My approach is this: high-level elves risk becoming goblins
and elves that advance beyond their level limit definitely become goblins. The
in-universe explanation is that elves that become to worldly are vulnerable to
corruption (The basis of this idea is related to one of Tolkien’s Explanations for the origin of orcs.) If your campaign like mine lacks any sort of afterlife
or magic land over the ocean for elves then the fate of every elf since the
beginning of elves is either death or goblinhood.
The in-universe mechanism for this is the chaos alignment
language. Alignment languages are another area of dnd that gets glossed over.
The chaos language as I use it is a language without fixed syntax or meaning.
It is vocalized id. When an elf gets to his level cap he starts to here the
chaos language in his subconscious. If he retires and joins the other elves in
happy elf land he can delay his transformation. If he keeps adventuring he
hears the syllables and whispers growing louder, bubbling up from the
subconscious. Slowly it seduces and corrupts blocking the thoughts and taking
over the mind of the elf. No longer able
to think over the babble of chaos, the elf becomes a goblin. This is where
goblins come from; they do not reproduce.

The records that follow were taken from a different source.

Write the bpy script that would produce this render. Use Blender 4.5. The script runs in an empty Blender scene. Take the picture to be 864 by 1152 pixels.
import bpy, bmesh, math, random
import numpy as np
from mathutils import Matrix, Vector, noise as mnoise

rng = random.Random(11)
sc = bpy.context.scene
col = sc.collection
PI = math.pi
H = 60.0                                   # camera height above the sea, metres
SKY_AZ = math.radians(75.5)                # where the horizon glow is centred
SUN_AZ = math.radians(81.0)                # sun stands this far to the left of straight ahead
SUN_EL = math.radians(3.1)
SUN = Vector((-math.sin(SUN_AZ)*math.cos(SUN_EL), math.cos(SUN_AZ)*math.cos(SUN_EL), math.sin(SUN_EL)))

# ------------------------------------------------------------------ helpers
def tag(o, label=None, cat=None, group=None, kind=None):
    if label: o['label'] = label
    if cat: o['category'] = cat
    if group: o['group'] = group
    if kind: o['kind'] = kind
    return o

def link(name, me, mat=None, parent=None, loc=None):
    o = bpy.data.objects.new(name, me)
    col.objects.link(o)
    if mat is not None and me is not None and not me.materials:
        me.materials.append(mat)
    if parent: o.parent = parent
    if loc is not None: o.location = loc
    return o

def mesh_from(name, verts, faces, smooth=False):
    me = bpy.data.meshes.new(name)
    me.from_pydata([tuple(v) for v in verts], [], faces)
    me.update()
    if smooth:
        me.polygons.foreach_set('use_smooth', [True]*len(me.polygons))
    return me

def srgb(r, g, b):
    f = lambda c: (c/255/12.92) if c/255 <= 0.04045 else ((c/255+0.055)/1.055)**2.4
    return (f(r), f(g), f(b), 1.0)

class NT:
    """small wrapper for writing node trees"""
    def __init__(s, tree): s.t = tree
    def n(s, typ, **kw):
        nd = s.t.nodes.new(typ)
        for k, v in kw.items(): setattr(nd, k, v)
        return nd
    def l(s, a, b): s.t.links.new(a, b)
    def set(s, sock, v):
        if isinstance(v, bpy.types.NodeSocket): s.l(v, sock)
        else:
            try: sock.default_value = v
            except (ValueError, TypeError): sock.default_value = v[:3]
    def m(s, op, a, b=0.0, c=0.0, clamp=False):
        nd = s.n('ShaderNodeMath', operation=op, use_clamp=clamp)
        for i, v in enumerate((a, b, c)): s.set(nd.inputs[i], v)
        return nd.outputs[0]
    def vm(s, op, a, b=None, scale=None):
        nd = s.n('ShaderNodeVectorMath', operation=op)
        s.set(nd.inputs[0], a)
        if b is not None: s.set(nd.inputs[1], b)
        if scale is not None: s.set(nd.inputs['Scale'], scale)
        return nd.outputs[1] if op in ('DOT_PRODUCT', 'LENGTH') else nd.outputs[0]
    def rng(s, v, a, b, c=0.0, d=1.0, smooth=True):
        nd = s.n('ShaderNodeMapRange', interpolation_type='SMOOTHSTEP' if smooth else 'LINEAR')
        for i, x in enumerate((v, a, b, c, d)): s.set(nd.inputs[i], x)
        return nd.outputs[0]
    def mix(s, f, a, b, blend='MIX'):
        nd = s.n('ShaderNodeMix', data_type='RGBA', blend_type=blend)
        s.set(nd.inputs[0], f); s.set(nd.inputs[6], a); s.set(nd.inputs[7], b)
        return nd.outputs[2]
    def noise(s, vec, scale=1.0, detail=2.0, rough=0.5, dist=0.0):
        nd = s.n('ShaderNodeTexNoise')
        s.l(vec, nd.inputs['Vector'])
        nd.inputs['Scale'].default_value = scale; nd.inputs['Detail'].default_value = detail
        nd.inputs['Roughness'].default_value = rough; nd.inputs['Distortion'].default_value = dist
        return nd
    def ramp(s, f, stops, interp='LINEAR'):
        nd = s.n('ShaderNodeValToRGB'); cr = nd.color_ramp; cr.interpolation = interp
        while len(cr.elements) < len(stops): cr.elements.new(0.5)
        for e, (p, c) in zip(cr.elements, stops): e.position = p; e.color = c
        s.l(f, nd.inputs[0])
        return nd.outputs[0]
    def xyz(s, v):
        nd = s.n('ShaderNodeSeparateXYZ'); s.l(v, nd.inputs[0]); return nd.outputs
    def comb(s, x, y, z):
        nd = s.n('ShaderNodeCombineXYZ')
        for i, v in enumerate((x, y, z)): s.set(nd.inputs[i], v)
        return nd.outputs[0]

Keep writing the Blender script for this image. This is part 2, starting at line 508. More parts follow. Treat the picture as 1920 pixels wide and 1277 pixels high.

This approach also has far reaching implications. It either
means that your world has very few goblins or that your world is old enough that
there have been massive amounts of elves turned into goblins. Your world may be
infinitely old. Or, there may have been a massive corrupting event in the
history of your world. It also means that goblins are probably insane. It also
means that locked away somewhere in a goblins brain there may be high level
spells, still memorized waiting to come out.